Tropical Storm Ida a Hurricane Menace to New Orleans

MIAMI (AP) — Tropical Storm Ida intensified as it swirled toward a strike on Cuba on Friday, showing hallmarks of a rare, rapidly intensifying storm that could speed across warm Gulf waters and slam into Louisiana as a major hurricane on Sunday, the National Hurricane Center warned.

“The forecast track has it headed straight towards New Orleans. Not good,” said NOAA’s Jim Kossin, a climate and hurricane scientist.

Ida posed a relatively low threat to tobacco-rich western Cuba, where forecasters predicted a glancing blow on Friday. The real danger begins over the Gulf, where forecasts were aligned in predicting Ida will strengthen very quickly into a major hurricane before landfall in the area of the Mississippi River delta late Sunday or early Monday, experts said.

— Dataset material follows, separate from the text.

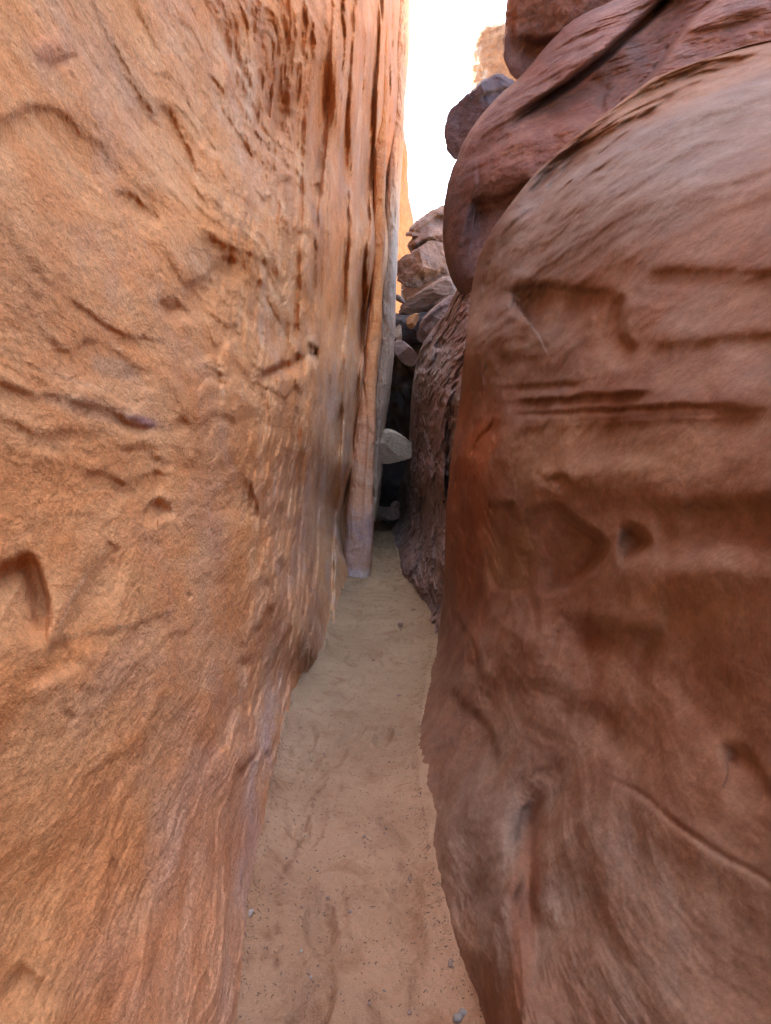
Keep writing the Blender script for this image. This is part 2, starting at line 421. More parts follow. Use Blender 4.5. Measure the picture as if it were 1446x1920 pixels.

“Ida certainly has the potential to be very bad,” said Brian McNoldy, a hurricane researcher at the University of Miami. “It will be moving quickly, so the trek across the Gulf from Cuba to Louisiana will only take 1.5 days.”

Friday morning, Ida’s maximum sustained winds swiftly rose from 45 mph (75 kph) to 60 mph (95 (kph) as it moved away from Grand Cayman toward Cuba’s Isle of Youth at about 15 mph (24 kph). Tropical storm-force winds extended as far as 80 miles (130 kilometers) from the center.